**Prompt:**
Your task is to return, exactly, the run of lines starting at the line holding "3)): box(bm, *f)" and ending at the line holding "st(obj('wall_inner_room', bm, M['dark']))", both ends included and no other lines.

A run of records
>>

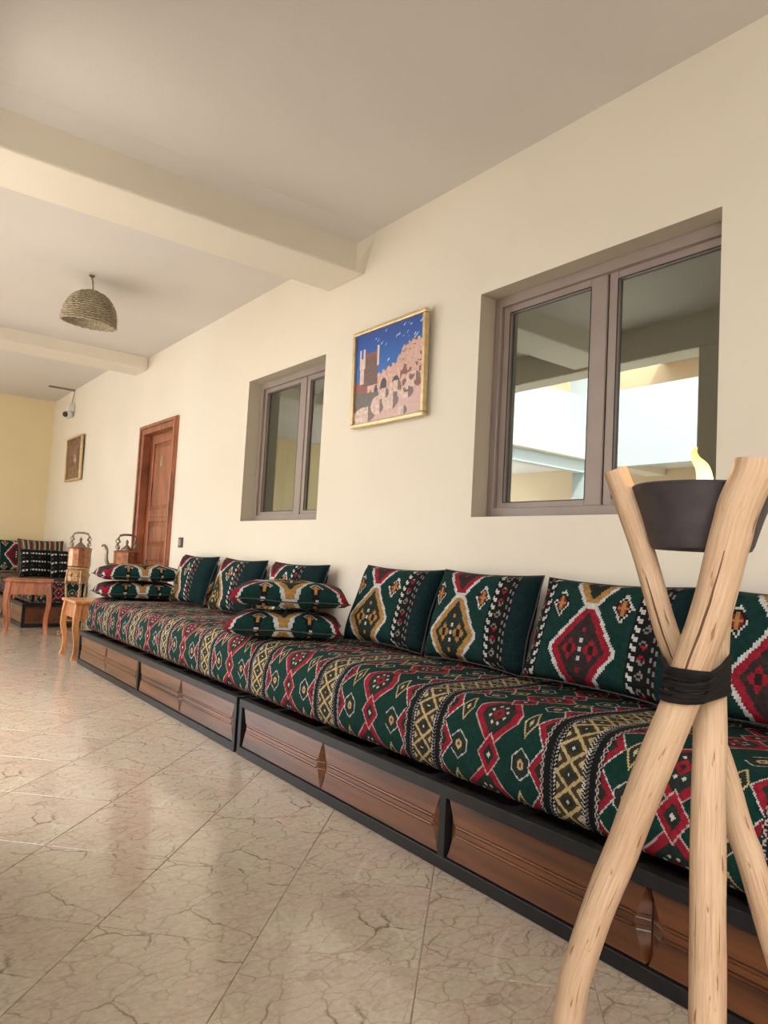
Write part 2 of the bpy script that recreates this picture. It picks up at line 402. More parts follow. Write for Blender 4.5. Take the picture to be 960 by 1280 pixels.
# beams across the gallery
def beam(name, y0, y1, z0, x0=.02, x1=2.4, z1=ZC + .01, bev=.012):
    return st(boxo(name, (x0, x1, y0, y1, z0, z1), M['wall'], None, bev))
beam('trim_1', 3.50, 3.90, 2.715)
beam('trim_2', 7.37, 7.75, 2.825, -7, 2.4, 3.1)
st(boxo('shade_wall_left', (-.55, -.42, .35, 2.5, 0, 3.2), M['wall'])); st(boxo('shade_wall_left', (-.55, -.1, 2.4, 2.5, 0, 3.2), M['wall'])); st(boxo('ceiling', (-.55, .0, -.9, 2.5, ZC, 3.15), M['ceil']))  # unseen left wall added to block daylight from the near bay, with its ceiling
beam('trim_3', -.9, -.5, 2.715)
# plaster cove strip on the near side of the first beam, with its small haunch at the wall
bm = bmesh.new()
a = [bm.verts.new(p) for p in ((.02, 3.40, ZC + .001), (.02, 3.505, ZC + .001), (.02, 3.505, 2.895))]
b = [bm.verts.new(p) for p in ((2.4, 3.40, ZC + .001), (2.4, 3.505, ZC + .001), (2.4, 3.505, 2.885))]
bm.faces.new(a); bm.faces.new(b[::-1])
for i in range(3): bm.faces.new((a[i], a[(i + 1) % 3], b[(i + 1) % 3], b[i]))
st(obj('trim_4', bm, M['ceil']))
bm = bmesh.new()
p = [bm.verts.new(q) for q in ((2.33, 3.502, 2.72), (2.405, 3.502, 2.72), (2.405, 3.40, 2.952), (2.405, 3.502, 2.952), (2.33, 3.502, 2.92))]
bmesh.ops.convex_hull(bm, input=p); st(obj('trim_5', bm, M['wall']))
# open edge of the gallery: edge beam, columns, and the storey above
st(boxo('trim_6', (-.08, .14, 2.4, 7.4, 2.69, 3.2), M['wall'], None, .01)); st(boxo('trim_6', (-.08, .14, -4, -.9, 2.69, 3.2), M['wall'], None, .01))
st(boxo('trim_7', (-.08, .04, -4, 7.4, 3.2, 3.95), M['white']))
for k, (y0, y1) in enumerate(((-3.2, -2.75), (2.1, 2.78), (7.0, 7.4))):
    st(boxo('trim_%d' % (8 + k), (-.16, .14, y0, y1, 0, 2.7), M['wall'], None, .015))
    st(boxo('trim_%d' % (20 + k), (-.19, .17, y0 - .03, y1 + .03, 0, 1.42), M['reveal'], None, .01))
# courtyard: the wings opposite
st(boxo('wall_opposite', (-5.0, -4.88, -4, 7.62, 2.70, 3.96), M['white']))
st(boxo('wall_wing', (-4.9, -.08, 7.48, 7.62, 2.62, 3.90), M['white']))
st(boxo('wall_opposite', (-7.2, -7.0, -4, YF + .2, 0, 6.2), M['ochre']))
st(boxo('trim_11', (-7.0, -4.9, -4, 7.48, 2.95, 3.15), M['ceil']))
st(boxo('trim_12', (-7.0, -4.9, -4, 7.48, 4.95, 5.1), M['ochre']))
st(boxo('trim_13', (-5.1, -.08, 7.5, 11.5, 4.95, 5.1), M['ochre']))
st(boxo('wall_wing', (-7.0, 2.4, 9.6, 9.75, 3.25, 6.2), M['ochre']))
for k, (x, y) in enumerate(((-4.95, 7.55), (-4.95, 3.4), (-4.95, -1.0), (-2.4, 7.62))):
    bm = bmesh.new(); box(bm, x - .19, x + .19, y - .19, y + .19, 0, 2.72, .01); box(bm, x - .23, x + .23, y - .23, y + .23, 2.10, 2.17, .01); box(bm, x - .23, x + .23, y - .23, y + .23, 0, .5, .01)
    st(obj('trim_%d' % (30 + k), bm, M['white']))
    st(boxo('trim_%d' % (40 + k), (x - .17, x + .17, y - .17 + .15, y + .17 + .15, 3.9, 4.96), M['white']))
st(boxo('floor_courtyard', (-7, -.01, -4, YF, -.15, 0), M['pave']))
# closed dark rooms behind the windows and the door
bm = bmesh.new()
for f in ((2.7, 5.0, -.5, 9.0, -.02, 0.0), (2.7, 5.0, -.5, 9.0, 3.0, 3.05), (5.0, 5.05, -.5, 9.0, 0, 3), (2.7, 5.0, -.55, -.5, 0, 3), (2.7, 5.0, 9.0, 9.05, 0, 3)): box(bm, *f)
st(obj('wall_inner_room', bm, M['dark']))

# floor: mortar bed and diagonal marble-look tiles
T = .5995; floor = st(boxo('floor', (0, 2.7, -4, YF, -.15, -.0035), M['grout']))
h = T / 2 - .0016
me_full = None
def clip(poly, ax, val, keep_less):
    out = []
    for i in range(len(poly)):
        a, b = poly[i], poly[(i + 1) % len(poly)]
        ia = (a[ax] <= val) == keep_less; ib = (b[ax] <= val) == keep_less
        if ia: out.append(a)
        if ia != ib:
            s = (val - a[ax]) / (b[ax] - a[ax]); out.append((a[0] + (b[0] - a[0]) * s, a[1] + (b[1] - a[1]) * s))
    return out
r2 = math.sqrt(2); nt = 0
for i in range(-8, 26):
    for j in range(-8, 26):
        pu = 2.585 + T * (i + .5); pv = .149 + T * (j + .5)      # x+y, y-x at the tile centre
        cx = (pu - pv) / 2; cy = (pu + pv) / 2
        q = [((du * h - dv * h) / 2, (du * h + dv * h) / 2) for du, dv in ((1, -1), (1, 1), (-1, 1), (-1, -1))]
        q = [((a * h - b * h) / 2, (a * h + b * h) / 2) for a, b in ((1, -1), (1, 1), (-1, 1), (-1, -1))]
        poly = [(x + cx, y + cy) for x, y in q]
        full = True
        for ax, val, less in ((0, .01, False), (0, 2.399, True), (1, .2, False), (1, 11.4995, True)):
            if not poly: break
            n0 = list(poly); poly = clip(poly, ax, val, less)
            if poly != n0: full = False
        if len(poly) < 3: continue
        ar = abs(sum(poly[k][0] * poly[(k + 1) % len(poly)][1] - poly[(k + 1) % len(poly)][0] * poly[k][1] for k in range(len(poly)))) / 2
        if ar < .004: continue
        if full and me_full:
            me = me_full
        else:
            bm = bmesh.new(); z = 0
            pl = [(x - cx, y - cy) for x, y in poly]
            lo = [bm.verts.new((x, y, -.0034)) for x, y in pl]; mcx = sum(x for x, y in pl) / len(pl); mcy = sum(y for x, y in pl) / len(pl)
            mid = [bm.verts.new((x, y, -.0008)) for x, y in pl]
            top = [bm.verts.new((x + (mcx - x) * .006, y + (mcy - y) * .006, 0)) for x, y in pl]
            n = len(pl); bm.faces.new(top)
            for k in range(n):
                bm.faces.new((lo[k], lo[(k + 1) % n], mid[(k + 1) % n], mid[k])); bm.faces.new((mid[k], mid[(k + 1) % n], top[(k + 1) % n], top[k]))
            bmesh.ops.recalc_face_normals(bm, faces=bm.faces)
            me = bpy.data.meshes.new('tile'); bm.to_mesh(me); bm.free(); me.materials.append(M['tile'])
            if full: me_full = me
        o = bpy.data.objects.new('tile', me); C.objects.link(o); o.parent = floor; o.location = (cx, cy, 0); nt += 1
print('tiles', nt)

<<
>>

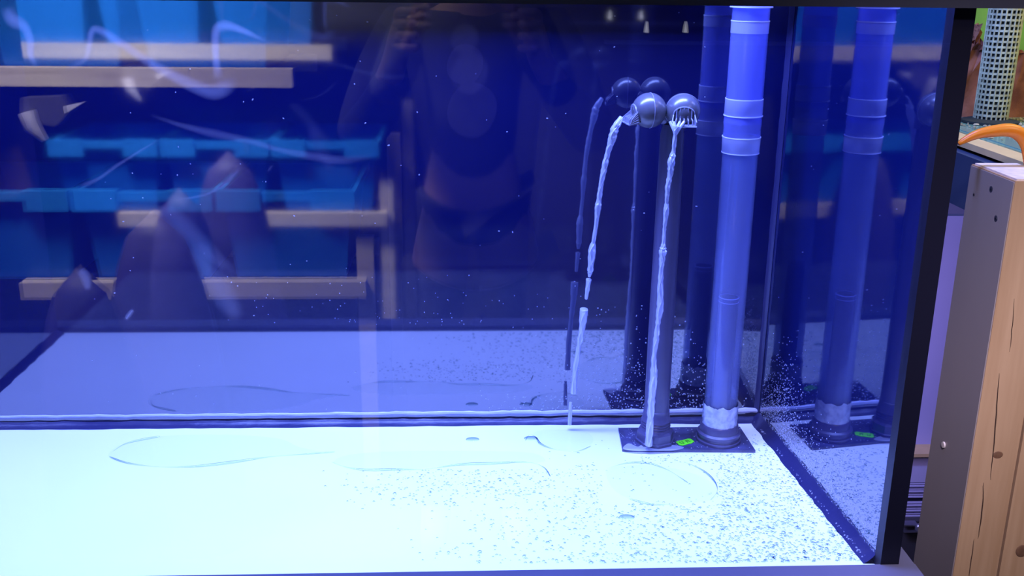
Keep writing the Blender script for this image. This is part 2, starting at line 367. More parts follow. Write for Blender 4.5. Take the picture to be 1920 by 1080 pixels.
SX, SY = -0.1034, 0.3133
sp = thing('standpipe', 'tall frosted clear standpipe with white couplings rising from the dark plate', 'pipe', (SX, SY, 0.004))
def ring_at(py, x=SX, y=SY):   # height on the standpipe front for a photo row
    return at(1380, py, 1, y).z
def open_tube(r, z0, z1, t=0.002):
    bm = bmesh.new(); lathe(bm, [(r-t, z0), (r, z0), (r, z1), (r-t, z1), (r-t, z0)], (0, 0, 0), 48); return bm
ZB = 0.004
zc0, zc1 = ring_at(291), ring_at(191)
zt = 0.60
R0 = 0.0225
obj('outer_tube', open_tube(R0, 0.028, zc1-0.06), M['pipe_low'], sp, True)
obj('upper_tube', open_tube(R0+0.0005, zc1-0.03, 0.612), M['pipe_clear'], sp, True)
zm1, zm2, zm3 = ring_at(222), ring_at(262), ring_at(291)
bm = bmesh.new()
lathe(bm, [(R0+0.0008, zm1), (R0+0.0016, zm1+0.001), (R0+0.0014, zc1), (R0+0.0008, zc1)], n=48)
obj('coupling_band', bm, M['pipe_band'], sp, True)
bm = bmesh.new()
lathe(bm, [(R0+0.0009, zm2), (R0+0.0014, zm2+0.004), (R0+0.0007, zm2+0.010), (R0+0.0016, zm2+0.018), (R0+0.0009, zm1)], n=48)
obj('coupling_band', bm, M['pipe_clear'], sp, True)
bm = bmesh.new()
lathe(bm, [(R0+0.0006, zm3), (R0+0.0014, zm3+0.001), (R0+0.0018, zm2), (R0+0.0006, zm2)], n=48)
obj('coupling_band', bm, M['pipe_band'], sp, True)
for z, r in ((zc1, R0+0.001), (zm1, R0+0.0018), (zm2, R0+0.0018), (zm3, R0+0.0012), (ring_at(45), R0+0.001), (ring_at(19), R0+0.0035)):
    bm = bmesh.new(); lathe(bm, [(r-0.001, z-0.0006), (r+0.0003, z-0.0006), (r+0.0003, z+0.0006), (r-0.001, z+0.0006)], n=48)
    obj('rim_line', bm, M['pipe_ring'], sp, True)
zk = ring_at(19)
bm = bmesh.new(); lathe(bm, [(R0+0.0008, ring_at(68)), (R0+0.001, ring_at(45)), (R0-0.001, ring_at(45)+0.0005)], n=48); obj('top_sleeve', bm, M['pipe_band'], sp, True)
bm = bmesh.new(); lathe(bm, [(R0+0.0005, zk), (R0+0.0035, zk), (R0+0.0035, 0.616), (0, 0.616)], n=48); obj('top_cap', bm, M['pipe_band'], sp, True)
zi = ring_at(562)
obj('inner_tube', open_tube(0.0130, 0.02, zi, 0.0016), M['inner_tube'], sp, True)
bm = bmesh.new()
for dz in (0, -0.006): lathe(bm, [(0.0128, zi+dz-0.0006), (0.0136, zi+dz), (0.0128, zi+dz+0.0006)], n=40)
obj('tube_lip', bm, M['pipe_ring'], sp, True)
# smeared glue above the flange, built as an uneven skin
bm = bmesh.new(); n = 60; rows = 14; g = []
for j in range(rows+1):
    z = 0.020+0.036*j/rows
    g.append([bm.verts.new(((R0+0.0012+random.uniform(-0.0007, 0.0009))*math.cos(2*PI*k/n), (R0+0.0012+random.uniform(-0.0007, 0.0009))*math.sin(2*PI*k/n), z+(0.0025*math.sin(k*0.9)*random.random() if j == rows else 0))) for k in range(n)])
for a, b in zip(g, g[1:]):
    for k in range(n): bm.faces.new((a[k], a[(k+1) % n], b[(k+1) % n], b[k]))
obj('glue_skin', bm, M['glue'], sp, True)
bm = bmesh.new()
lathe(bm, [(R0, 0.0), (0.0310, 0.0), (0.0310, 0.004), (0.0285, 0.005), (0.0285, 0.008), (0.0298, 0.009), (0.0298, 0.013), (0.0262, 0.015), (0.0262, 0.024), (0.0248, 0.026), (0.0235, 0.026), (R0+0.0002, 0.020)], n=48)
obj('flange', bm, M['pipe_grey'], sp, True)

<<

**Full response:**
for f in ((2.7, 5.0, -.5, 9.0, -.02, 0.0), (2.7, 5.0, -.5, 9.0, 3.0, 3.05), (5.0, 5.05, -.5, 9.0, 0, 3), (2.7, 5.0, -.55, -.5, 0, 3), (2.7, 5.0, 9.0, 9.05, 0, 3)): box(bm, *f)
st(obj('wall_inner_room', bm, M['dark']))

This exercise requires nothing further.